**Stated goal**
Return the data exactly, with all pictures removed.

═══ Source excerpt

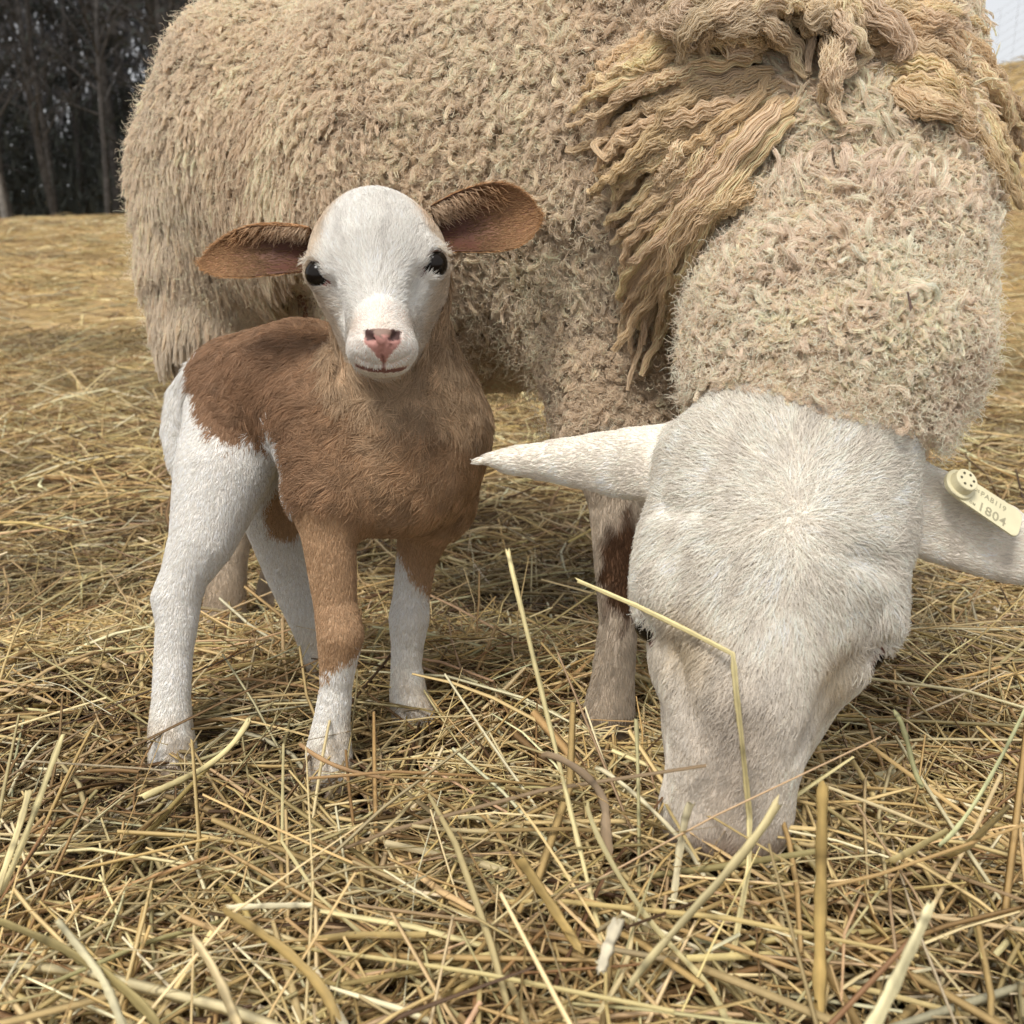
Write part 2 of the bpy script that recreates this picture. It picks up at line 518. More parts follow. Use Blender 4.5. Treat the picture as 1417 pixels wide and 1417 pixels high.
# ------------------------------------------------------------------ the lamb
LM = 0.90
class Lamb(Body):
    def chain(self, region, pts, k=0.02): Body.chain(self, region, sh(pts, LM), k)
    def ell(self, region, x, y, d, *a, **kw): Body.ell(self, region, x, y, d * LM, *a, **kw)
lamb = Lamb()
lamb.chain('torso', [(338, 545, 1.09, 78), (420, 545, 1.04, 98), (540, 605, .985, 97)], .04)
lamb.chain('torso', [(540, 605, .985, 97), (555, 650, .965, 86)], .04)
lamb.chain('torso', [(460, 590, .97, 62), (455, 680, .955, 52)], .04)
lamb.chain('torso', [(600, 610, 1.02, 66), (600, 690, 1.04, 52)], .04)
lamb.chain('neck', [(560, 575, .975, 84), (548, 470, .945, 72), (535, 400, .93, 70)], .04)
# fore legs
lamb.chain('foreleg', [(455, 680, 0.955, 50), (456, 750, 0.95, 35.3), (464, 835, 0.955, 28.4), (471, 878, 0.951, 31.0), (468, 915, 0.957, 24.9), (465, 950, 0.962, 20.6), (459, 1000, 0.967, 24.1), (455, 1040, 0.966, 30.1), (457, 1072, 0.962, 31.8), (458, 1092, 0.96, 29.2)], .015)
lamb.chain('foreleg_far', [(600, 690, 1.04, 48), (577, 770, 1.06, 26.7), (569, 825, 1.067, 24.1), (566, 856, 1.066, 26.7), (564, 890, 1.073, 21.5), (562, 920, 1.076, 19.8), (565, 962, 1.08, 24.9), (572, 990, 1.078, 28.4), (575, 1004, 1.077, 26.7)], .015)
# hind legs
lamb.chain('hind', [(328, 590, 1.06, 70), (308, 655, 1.035, 64), (281, 745, 1.015, 44), (256, 795, 1.01, 31.3), (244, 828, 1.01, 32.2), (245, 860, 1.007, 27.0), (240, 905, 1.005, 24.4), (237, 965, 1.0, 24.4), (236, 1010, 0.998, 28.7), (240, 1048, 0.996, 32.2), (242, 1072, 0.994, 30.4)], .02)
lamb.chain('hind_far', [(370, 630, 1.13, 52), (378, 715, 1.15, 40.5), (398, 795, 1.17, 28.2), (424, 860, 1.185, 22.0), (440, 905, 1.195, 20.2), (450, 938, 1.2, 22.9)], .02)
lamb.chain('tail', [(270, 517, 1.14, 14), (252, 548, 1.15, 18), (243, 595, 1.14, 17), (247, 640, 1.125, 12), (252, 665, 1.12, 7)], .004)
# head
hd = .90
lamb.ell('head', 521, 344, .91, 70, 76, 95, 5, .03)
lamb.ell('head', 521, 350, .915, 80, 50, 80, 5, .03)
lamb.ell('head', 522, 372, .895, 80, 54, 78, 5, .02)
lamb.chain('head', [(521, 372, .877, 62), (526, 430, .848, 41), (528, 470, .828, 32)], .02)
lamb.chain('head', [(529, 402, .912, 73), (529, 446, .90, 55), (529, 480, .866, 38)], .025)
lamb.ell('head', 510, 484, .832, 26, 20, 32, 8, .018)
lamb.ell('head', 548, 482, .832, 26, 20, 32, -8, .018)
lamb.ell('head', 529, 504, .844, 29, 12, 30, 0, .012)
lamb.ell('head', 528, 469, .812, 23, 14, 20, 0, .008)
for ex, ey, s in ((440, 378, -1), (603, 364, 1)):
    lamb.ell('head', ex - s * 7, ey - 6, .872, 20, 25, 26, s * 14, .012)
lamb.build(0.002)
LEYES = []
for ex, ey, s in ((441, 379, -1), (601, 365, 1)):
    d = float(lamb.depth(ex, ey))
    c = P(ex + s * 0, ey, d + .0102)
    LEYES.append((c, s))
    lamb.apply([('e', 'head', c, np.array([.0058, .0090, .022]), rolled(s * -36), None, .002, -1)])
    # lids and the pinkish inner corner
    lamb.groove('head', [(ex + s * 21, ey - 3, 4), (ex + s * 13, ey - 13, 7), (ex - s * 1, ey - 16, 7.5), (ex - s * 13, ey - 7, 5)], .004, .000, 1)
    lamb.groove('head', [(ex + s * 19, ey + 8, 3.5), (ex + s * 7, ey + 19, 4), (ex - s * 8, ey + 19, 4)], .004, .000, 1)
for ex, ey, s in ((441, 379, -1), (601, 365, 1)):     # tear corner and the hollow running from it
    lamb.groove('head', [(ex - s * 11, ey + 9, 3.4), (ex - s * 17, ey + 15, 2.6), (ex - s * 21, ey + 22, 1.6)], .003, .0)
    lamb.groove('head', [(ex - s * 20, ey + 24, 8), (ex - s * 28, ey + 50, 9)], .012, -.004)
lamb.groove('head', [(503, 463, 4), (511, 467, 4.5), (519, 472, 3)], .002, .001)
lamb.groove('head', [(552, 461, 4), (544, 466, 4.5), (537, 472, 3)], .002, .001)
lamb.groove('head', [(528, 480, 2.2), (528, 490, 2.4), (529, 502, 2.8)], .002, .0)
lamb.groove('head', [(494, 491, 1.5), (510, 500, 1.8), (529, 504, 2.0), (548, 499, 1.8), (566, 489, 1.5)], .002, .0)
lv, lf = lamb.mesh(1)
print('lamb', len(lv))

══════

**Finished task**
Write part 2 of the bpy script that recreates this picture. It picks up at line 518. More parts follow. Use Blender 4.5. Treat the picture as 1417 pixels wide and 1417 pixels high.
# ------------------------------------------------------------------ the lamb
LM = 0.90
class Lamb(Body):
    def chain(self, region, pts, k=0.02): Body.chain(self, region, sh(pts, LM), k)
    def ell(self, region, x, y, d, *a, **kw): Body.ell(self, region, x, y, d * LM, *a, **kw)
lamb = Lamb()
lamb.chain('torso', [(338, 545, 1.09, 78), (420, 545, 1.04, 98), (540, 605, .985, 97)], .04)
lamb.chain('torso', [(540, 605, .985, 97), (555, 650, .965, 86)], .04)
lamb.chain('torso', [(460, 590, .97, 62), (455, 680, .955, 52)], .04)
lamb.chain('torso', [(600, 610, 1.02, 66), (600, 690, 1.04, 52)], .04)
lamb.chain('neck', [(560, 575, .975, 84), (548, 470, .945, 72), (535, 400, .93, 70)], .04)
# fore legs
lamb.chain('foreleg', [(455, 680, 0.955, 50), (456, 750, 0.95, 35.3), (464, 835, 0.955, 28.4), (471, 878, 0.951, 31.0), (468, 915, 0.957, 24.9), (465, 950, 0.962, 20.6), (459, 1000, 0.967, 24.1), (455, 1040, 0.966, 30.1), (457, 1072, 0.962, 31.8), (458, 1092, 0.96, 29.2)], .015)
lamb.chain('foreleg_far', [(600, 690, 1.04, 48), (577, 770, 1.06, 26.7), (569, 825, 1.067, 24.1), (566, 856, 1.066, 26.7), (564, 890, 1.073, 21.5), (562, 920, 1.076, 19.8), (565, 962, 1.08, 24.9), (572, 990, 1.078, 28.4), (575, 1004, 1.077, 26.7)], .015)
# hind legs
lamb.chain('hind', [(328, 590, 1.06, 70), (308, 655, 1.035, 64), (281, 745, 1.015, 44), (256, 795, 1.01, 31.3), (244, 828, 1.01, 32.2), (245, 860, 1.007, 27.0), (240, 905, 1.005, 24.4), (237, 965, 1.0, 24.4), (236, 1010, 0.998, 28.7), (240, 1048, 0.996, 32.2), (242, 1072, 0.994, 30.4)], .02)
lamb.chain('hind_far', [(370, 630, 1.13, 52), (378, 715, 1.15, 40.5), (398, 795, 1.17, 28.2), (424, 860, 1.185, 22.0), (440, 905, 1.195, 20.2), (450, 938, 1.2, 22.9)], .02)
lamb.chain('tail', [(270, 517, 1.14, 14), (252, 548, 1.15, 18), (243, 595, 1.14, 17), (247, 640, 1.125, 12), (252, 665, 1.12, 7)], .004)
# head
hd = .90
lamb.ell('head', 521, 344, .91, 70, 76, 95, 5, .03)
lamb.ell('head', 521, 350, .915, 80, 50, 80, 5, .03)
lamb.ell('head', 522, 372, .895, 80, 54, 78, 5, .02)
lamb.chain('head', [(521, 372, .877, 62), (526, 430, .848, 41), (528, 470, .828, 32)], .02)
lamb.chain('head', [(529, 402, .912, 73), (529, 446, .90, 55), (529, 480, .866, 38)], .025)
lamb.ell('head', 510, 484, .832, 26, 20, 32, 8, .018)
lamb.ell('head', 548, 482, .832, 26, 20, 32, -8, .018)
lamb.ell('head', 529, 504, .844, 29, 12, 30, 0, .012)
lamb.ell('head', 528, 469, .812, 23, 14, 20, 0, .008)
for ex, ey, s in ((440, 378, -1), (603, 364, 1)):
    lamb.ell('head', ex - s * 7, ey - 6, .872, 20, 25, 26, s * 14, .012)
lamb.build(0.002)
LEYES = []
for ex, ey, s in ((441, 379, -1), (601, 365, 1)):
    d = float(lamb.depth(ex, ey))
    c = P(ex + s * 0, ey, d + .0102)
    LEYES.append((c, s))
    lamb.apply([('e', 'head', c, np.array([.0058, .0090, .022]), rolled(s * -36), None, .002, -1)])
    # lids and the pinkish inner corner
    lamb.groove('head', [(ex + s * 21, ey - 3, 4), (ex + s * 13, ey - 13, 7), (ex - s * 1, ey - 16, 7.5), (ex - s * 13, ey - 7, 5)], .004, .000, 1)
    lamb.groove('head', [(ex + s * 19, ey + 8, 3.5), (ex + s * 7, ey + 19, 4), (ex - s * 8, ey + 19, 4)], .004, .000, 1)
for ex, ey, s in ((441, 379, -1), (601, 365, 1)):     # tear corner and the hollow running from it
    lamb.groove('head', [(ex - s * 11, ey + 9, 3.4), (ex - s * 17, ey + 15, 2.6), (ex - s * 21, ey + 22, 1.6)], .003, .0)
    lamb.groove('head', [(ex - s * 20, ey + 24, 8), (ex - s * 28, ey + 50, 9)], .012, -.004)
lamb.groove('head', [(503, 463, 4), (511, 467, 4.5), (519, 472, 3)], .002, .001)
lamb.groove('head', [(552, 461, 4), (544, 466, 4.5), (537, 472, 3)], .002, .001)
lamb.groove('head', [(528, 480, 2.2), (528, 490, 2.4), (529, 502, 2.8)], .002, .0)
lamb.groove('head', [(494, 491, 1.5), (510, 500, 1.8), (529, 504, 2.0), (548, 499, 1.8), (566, 489, 1.5)], .002, .0)
lv, lf = lamb.mesh(1)
print('lamb', len(lv))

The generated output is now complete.